The Problems with Free Books

This morning, my mother emailed me a thoroughly amusing article called "The Trouble with Google Books." The article deals with the errors and problems that Google books has, specifically with metadata (i.e. the data that allows you to find the book you are looking for, e.g. publication date, author, etc). Some of the pieces are particularly hilarious, such as attributing a book an the Mosiac Web browser to Sigmund Freud's distinguished co-authorship [1]. My biggest problem with google books was that it always omitted exactly those pages of a book that I needed most when I looked something up because some other enterprising classicist had checked it out of the library before I got there [2].

Although I have always been a massive lover of cheap books and used books (which is the only way I could have amassed the massive collection of books around my house and in boxes in the garage), receiving a Kindle (see my previous blogpost) I have become a zealot for free electronic books. Part of the time while Cerinthus was visiting, I stupidly spent showing him the wonders of ACLS Humanities E-Book Archive (because he still has access to our college's server). It is incredible. Although one can only download PDF pages in three pages bursts, there are some fabulous academic texts on every subject from archaeoastronomy to modern urban planning. If one compiles the books oneself, they're free (provided, of course, access to said archive through school or an academic institution). I also have spent a lot of time searching for books, especially classics books and found a number of different places (to many of which I link on Platonic Psychology). Some interesting ones are as follows:
  • Project Gutenberg: An archive of out of print books and audiobooks. Has a pretty awesome variety of formats available, including MOBI documents for the kindle. They are now also compiling audiobooks, as well as adding works in their original languages, such as Greek and Latin (as well as German, French, etc)
  • Internet Archive: Very much like Project Gutenberg, this archive includes a variety of out of print books in many different formats, including the Sanskrit Grammar that I included in my blogpost last night.
  • Textkit: A selections of out of print materials for teaching Classical Greek and Latin.
  • Free Books from Amazon: this is all in kindle format (but can be read with free kindle reading apps), but it includes out of print books, as well as government documents like the U.S. Budget, and a number of new studies on digital media and learning by MIT, like this one.
There are some more but this is a start and I would love to hear about more I have not found yet.

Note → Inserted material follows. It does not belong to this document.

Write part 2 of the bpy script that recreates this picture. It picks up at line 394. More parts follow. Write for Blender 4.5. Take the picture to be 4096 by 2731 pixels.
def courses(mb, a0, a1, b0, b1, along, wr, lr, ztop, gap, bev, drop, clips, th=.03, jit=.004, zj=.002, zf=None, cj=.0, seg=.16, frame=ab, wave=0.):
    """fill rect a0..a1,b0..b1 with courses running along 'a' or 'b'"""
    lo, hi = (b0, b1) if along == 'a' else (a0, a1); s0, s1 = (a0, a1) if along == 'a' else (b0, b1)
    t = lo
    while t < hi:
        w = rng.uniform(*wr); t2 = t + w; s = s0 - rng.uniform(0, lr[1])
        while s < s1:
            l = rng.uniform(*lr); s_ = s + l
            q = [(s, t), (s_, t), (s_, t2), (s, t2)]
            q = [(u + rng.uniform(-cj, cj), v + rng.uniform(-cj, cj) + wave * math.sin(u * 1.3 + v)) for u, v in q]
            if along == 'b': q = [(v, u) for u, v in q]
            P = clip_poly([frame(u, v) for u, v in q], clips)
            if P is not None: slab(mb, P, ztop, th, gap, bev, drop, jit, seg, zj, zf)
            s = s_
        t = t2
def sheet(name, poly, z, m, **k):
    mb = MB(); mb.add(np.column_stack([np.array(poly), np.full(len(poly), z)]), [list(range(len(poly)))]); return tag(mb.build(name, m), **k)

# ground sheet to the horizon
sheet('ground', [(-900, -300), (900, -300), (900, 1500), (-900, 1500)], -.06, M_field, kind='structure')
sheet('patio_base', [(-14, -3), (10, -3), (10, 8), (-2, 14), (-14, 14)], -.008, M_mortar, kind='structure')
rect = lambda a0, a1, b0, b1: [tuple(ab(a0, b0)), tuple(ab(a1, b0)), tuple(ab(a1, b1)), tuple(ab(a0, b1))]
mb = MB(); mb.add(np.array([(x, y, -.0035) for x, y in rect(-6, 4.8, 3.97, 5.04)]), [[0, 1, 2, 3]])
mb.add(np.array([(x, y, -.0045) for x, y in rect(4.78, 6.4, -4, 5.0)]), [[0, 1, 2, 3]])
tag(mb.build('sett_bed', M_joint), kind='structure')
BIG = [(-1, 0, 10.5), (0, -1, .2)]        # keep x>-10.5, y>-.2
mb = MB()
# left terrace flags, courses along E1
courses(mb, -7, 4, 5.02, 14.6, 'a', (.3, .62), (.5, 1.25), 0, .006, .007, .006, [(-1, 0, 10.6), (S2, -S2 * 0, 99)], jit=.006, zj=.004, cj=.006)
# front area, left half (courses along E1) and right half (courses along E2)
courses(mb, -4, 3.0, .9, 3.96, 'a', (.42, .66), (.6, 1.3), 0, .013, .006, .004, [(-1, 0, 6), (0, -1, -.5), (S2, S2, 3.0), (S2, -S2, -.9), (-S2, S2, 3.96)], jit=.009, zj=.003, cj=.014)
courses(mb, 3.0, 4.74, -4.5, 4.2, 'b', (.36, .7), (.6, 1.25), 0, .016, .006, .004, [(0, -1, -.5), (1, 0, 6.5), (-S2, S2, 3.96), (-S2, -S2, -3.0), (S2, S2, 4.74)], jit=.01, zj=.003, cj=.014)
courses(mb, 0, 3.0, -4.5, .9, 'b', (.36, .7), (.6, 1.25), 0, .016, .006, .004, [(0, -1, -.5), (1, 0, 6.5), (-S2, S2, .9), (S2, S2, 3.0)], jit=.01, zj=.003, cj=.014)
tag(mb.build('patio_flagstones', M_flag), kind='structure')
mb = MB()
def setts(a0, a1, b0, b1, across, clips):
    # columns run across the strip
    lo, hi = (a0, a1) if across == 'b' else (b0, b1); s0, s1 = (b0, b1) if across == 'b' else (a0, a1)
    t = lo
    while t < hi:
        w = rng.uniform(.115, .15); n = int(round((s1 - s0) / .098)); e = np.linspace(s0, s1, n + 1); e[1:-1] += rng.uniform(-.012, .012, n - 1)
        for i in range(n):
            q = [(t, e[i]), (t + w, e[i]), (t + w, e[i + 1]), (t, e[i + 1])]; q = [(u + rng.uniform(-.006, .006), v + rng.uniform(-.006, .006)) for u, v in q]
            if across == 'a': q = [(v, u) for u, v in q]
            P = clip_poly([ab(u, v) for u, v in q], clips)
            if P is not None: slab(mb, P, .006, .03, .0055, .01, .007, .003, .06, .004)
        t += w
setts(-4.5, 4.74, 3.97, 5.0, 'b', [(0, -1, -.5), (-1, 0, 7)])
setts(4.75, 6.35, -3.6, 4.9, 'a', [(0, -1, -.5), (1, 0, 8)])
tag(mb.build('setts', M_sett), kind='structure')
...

Harping on my education theme, again (sorry!), I think cheap used books and free ebooks are awesome. I believe, most certainly, that authors and the institutions who aid in dissemination their work should be paid and that they provide a vital service for society. However, the library near my house has a book section only twice the size of my bedroom. Thus far, I found no classics texts there I am interested in reading. The books are simply too expensive for a small local library. It seems to me that libraries are one of the great places that one can supplement or design their own education. It makes no sense that only university libraries have the necessary academic texts when cities and towns without universities are the ones could most use an extensive library. So I think that used book sites and free ebooks are great because they provide access to a whole range of materials not otherwise available.

Endnotes
  1. This reminded me of when I asked a group of my SAT kids what they knew about Charles Dickens' writing, and I got three blank stares and a girl who told me that she had only read half of Alice in Wonderland and did not remember it very well. I was also shocked to learn that out of a 13 person class, not one person knew who Adam Smith was. On the other hand, every one of them can work a smartphone, an art which I have not yet mastered.
  2. My junior year this was a particularly pernicious trend, which prevented me from ever getting a chance to read Genres in Dialogue for my Phaedrus paper. Luckily, I received a copy for my last birthday and I am enjoying it thoroughly.